What's thought to be Europe’s first solar-powered railway is due to open in the region next year. Chris Webber found out more

HIGH on the hills, in a corner of the country as remote anywhere in England, the future of hi-tech, super-green transport is about to move from fiction to fact.

It is at Alston, where the touristy steam trains chug through the Pennines on the Cumbrian side of Durham border. Here, what is thought to be the continent’s first solar railway is to be created.

The South Tynedale Railway (STR), based at Alston station, has been handed £4.2m by the Heritage Lottery Fund (HLF) towards a £5.5m project which will include two major environmental projects.

And they won’t just benefit tourists happy to enjoy a train trip with their ice-creams. The idea is also to run electric trains, powered by the sun, for everyday, all-year-round commuters.

First the volunteer-run railway will extend the 3.5mile track by a couple of miles to Slaggyford by 2016 and hopes, by 2025, to run trains to the larger town of Haltwhistle, giving people the chance to leave the car behind.

Other money will go towards adapting steam trains so they can be powered by processed wood waste, usually pressed chippings which would otherwise have been discarded. Eventually it’s hoped the STR volunteers will even be able to produce their own brickettes in this heavily wooded area, making the railway yet more sustainable.

Restoring trains, initiating major education programmes, repairing and sustaining historic walls and the Grade II-listed, 1850-built train station including building new roofs and creating four jobs are all part of the plan. However it is the solar element of the exciting plans which is attracting most attention.

Brian Craven, 63, chairman of the railway who not long ago achieved his 55-year-old boyhood dream of becoming a stream engine driver, explained it was economic necessity as much as a desire to help the environment that led to STR lay the foundations of a new course for their beloved trains.

Visitor numbers had plummeted during the economic downturn from about 50,000 in 2003 to just 11,000 in 2011, the attraction’s worst year. Mr Craven and the rest of the society knew that, unless radical action was taken, the station would close in just two years. And the downturn was not only adversely affecting the train but the wider economy, ranked as being in the ten per cent of most deprived rural areas in England, the legacy of the long-dead lead mining industry. The tourist trains were calculated to be worth £750,000 to the local economy.

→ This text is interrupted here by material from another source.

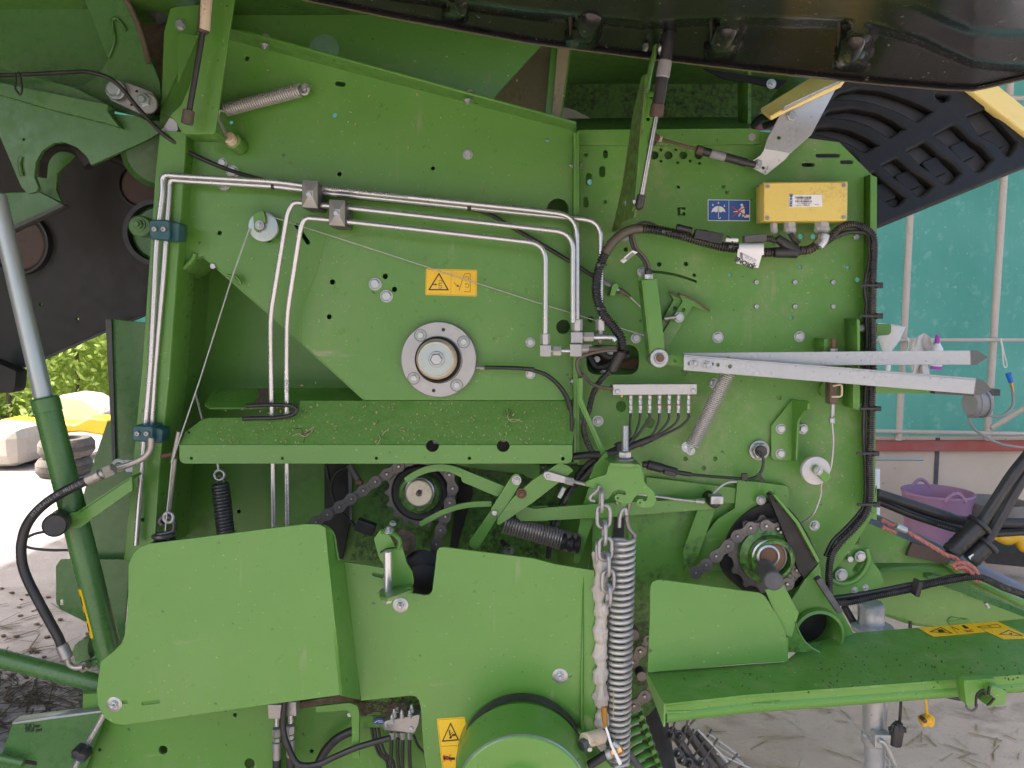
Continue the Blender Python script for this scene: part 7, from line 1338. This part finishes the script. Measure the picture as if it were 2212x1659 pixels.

Something needed to be done and the volunteer train-lovers, who had turned what had been a derelict train station with a ripped up track from 1976 to 1983 into a successful attraction, decided to think big and look to the future.

The success of winning the big money grant is not the end of the fund-raising. Nearly £1.5m has had to be found from other sources and there is still a £370,000 shortfall. Crucially the money for the solar power can not come from state funds so that any excess energy can be sold back to the National Grid.

Brian Craven, confident the money will be found, said the STR team was planning to buy and the install the solar PV panels from September. The four, large solar panels will be placed on the new station roofs and other buildings at Alston Station. They will generate 100kw of electricity at peak times. That will be sold to the National Grid and bought back, at the cheaper night-time Economy-7 rate, when two electric locomotives, donated by London Transport, need charging. STR’s electricity, currently costing between £12,000 and £15,000 a year, will be free.

Better yet, the railway will even make a profit. Costs will be cut, money made and the scheme is creating enough interest and publicity to boost visitor numbers.

“It’s environmentally friendly, and we’re very proud about that,” said Mr Craven who said it was hoped the solar-powered trains would operate from next year, “but it was due to economic reasons that we’re doing this.

“The only non-carbon neutral part of this is the need to lubricate the track. Apart from that, we’re carbon-neutral, it’s a real unique selling point that is attracting a lot of interest.

“If we extend the line to Haltwhistle we could end up with more than 110,000 visitors a year here. It’s such an exciting vision. "

This isn’t even the first time this beautiful area has been at the cutting edge of technology. Nearby Nenthead, one of England’s highest villages at 1,500ft, was the first village in the country to have street lighting back in the 19th Century. Want to know the future? Forget the industrial powerhouses of the modern world and head to the remote villages high atop the Pennines.